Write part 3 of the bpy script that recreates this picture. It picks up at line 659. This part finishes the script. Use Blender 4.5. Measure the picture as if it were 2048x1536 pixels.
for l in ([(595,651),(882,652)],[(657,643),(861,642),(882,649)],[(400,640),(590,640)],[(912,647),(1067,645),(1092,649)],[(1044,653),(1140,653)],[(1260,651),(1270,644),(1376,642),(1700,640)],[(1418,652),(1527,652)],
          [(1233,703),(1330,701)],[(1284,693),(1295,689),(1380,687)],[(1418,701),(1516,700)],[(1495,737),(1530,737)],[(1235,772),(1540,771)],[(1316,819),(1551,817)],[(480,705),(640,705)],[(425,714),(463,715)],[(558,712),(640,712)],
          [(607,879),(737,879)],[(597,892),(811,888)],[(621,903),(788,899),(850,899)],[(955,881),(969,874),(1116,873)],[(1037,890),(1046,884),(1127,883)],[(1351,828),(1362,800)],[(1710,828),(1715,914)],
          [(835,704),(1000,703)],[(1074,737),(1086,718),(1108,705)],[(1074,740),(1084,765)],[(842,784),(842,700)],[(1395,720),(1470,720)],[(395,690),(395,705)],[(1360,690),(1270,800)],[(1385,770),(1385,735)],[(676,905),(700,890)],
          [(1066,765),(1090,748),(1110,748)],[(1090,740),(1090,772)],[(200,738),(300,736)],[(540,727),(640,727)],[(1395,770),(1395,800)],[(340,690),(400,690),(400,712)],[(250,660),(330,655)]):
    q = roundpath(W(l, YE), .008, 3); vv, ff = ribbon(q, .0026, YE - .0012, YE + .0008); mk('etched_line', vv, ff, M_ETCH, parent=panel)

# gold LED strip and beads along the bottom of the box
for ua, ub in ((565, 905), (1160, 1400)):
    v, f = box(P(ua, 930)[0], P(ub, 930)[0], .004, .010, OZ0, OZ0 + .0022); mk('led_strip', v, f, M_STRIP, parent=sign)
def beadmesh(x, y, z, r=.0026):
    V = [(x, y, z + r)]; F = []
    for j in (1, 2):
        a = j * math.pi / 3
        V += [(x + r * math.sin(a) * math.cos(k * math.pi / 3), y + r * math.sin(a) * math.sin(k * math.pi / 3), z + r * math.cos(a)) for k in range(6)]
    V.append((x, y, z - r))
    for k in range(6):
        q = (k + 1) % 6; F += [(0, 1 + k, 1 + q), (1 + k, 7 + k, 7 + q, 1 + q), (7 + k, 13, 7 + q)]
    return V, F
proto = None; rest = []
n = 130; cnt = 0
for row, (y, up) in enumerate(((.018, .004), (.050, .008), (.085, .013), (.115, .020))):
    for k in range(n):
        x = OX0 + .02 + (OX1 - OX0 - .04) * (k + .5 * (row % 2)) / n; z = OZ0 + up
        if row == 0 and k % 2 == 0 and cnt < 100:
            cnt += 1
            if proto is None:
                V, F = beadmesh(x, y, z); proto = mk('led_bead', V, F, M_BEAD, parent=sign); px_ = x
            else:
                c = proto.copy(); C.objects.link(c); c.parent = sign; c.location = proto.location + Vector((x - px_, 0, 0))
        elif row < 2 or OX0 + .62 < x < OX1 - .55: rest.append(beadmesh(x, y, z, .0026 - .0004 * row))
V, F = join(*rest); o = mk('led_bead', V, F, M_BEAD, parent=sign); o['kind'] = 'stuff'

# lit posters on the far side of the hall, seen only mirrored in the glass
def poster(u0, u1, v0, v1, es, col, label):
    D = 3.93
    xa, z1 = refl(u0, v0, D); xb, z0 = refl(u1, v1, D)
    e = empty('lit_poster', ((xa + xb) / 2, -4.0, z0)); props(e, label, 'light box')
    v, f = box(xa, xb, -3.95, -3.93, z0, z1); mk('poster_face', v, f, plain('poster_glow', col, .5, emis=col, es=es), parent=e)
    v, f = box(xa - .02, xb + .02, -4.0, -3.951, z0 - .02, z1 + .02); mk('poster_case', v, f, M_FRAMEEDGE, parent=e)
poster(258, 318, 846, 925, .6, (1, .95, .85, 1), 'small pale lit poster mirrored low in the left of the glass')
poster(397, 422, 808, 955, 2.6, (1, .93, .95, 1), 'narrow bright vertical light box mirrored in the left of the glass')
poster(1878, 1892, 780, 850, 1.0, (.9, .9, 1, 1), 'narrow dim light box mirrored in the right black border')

————————

- Direction: Copy out each line exactly.

- Exercise answer:
Write part 3 of the bpy script that recreates this picture. It picks up at line 659. This part finishes the script. Use Blender 4.5. Measure the picture as if it were 2048x1536 pixels.
for l in ([(595,651),(882,652)],[(657,643),(861,642),(882,649)],[(400,640),(590,640)],[(912,647),(1067,645),(1092,649)],[(1044,653),(1140,653)],[(1260,651),(1270,644),(1376,642),(1700,640)],[(1418,652),(1527,652)],
          [(1233,703),(1330,701)],[(1284,693),(1295,689),(1380,687)],[(1418,701),(1516,700)],[(1495,737),(1530,737)],[(1235,772),(1540,771)],[(1316,819),(1551,817)],[(480,705),(640,705)],[(425,714),(463,715)],[(558,712),(640,712)],
          [(607,879),(737,879)],[(597,892),(811,888)],[(621,903),(788,899),(850,899)],[(955,881),(969,874),(1116,873)],[(1037,890),(1046,884),(1127,883)],[(1351,828),(1362,800)],[(1710,828),(1715,914)],
          [(835,704),(1000,703)],[(1074,737),(1086,718),(1108,705)],[(1074,740),(1084,765)],[(842,784),(842,700)],[(1395,720),(1470,720)],[(395,690),(395,705)],[(1360,690),(1270,800)],[(1385,770),(1385,735)],[(676,905),(700,890)],
          [(1066,765),(1090,748),(1110,748)],[(1090,740),(1090,772)],[(200,738),(300,736)],[(540,727),(640,727)],[(1395,770),(1395,800)],[(340,690),(400,690),(400,712)],[(250,660),(330,655)]):
    q = roundpath(W(l, YE), .008, 3); vv, ff = ribbon(q, .0026, YE - .0012, YE + .0008); mk('etched_line', vv, ff, M_ETCH, parent=panel)

# gold LED strip and beads along the bottom of the box
for ua, ub in ((565, 905), (1160, 1400)):
    v, f = box(P(ua, 930)[0], P(ub, 930)[0], .004, .010, OZ0, OZ0 + .0022); mk('led_strip', v, f, M_STRIP, parent=sign)
def beadmesh(x, y, z, r=.0026):
    V = [(x, y, z + r)]; F = []
    for j in (1, 2):
        a = j * math.pi / 3
        V += [(x + r * math.sin(a) * math.cos(k * math.pi / 3), y + r * math.sin(a) * math.sin(k * math.pi / 3), z + r * math.cos(a)) for k in range(6)]
    V.append((x, y, z - r))
    for k in range(6):
        q = (k + 1) % 6; F += [(0, 1 + k, 1 + q), (1 + k, 7 + k, 7 + q, 1 + q), (7 + k, 13, 7 + q)]
    return V, F
proto = None; rest = []
n = 130; cnt = 0
for row, (y, up) in enumerate(((.018, .004), (.050, .008), (.085, .013), (.115, .020))):
    for k in range(n):
        x = OX0 + .02 + (OX1 - OX0 - .04) * (k + .5 * (row % 2)) / n; z = OZ0 + up
        if row == 0 and k % 2 == 0 and cnt < 100:
            cnt += 1
            if proto is None:
                V, F = beadmesh(x, y, z); proto = mk('led_bead', V, F, M_BEAD, parent=sign); px_ = x
            else:
                c = proto.copy(); C.objects.link(c); c.parent = sign; c.location = proto.location + Vector((x - px_, 0, 0))
        elif row < 2 or OX0 + .62 < x < OX1 - .55: rest.append(beadmesh(x, y, z, .0026 - .0004 * row))
V, F = join(*rest); o = mk('led_bead', V, F, M_BEAD, parent=sign); o['kind'] = 'stuff'

# lit posters on the far side of the hall, seen only mirrored in the glass
def poster(u0, u1, v0, v1, es, col, label):
    D = 3.93
    xa, z1 = refl(u0, v0, D); xb, z0 = refl(u1, v1, D)
    e = empty('lit_poster', ((xa + xb) / 2, -4.0, z0)); props(e, label, 'light box')
    v, f = box(xa, xb, -3.95, -3.93, z0, z1); mk('poster_face', v, f, plain('poster_glow', col, .5, emis=col, es=es), parent=e)
    v, f = box(xa - .02, xb + .02, -4.0, -3.951, z0 - .02, z1 + .02); mk('poster_case', v, f, M_FRAMEEDGE, parent=e)
poster(258, 318, 846, 925, .6, (1, .95, .85, 1), 'small pale lit poster mirrored low in the left of the glass')
poster(397, 422, 808, 955, 2.6, (1, .93, .95, 1), 'narrow bright vertical light box mirrored in the left of the glass')
poster(1878, 1892, 780, 850, 1.0, (.9, .9, 1, 1), 'narrow dim light box mirrored in the right black border')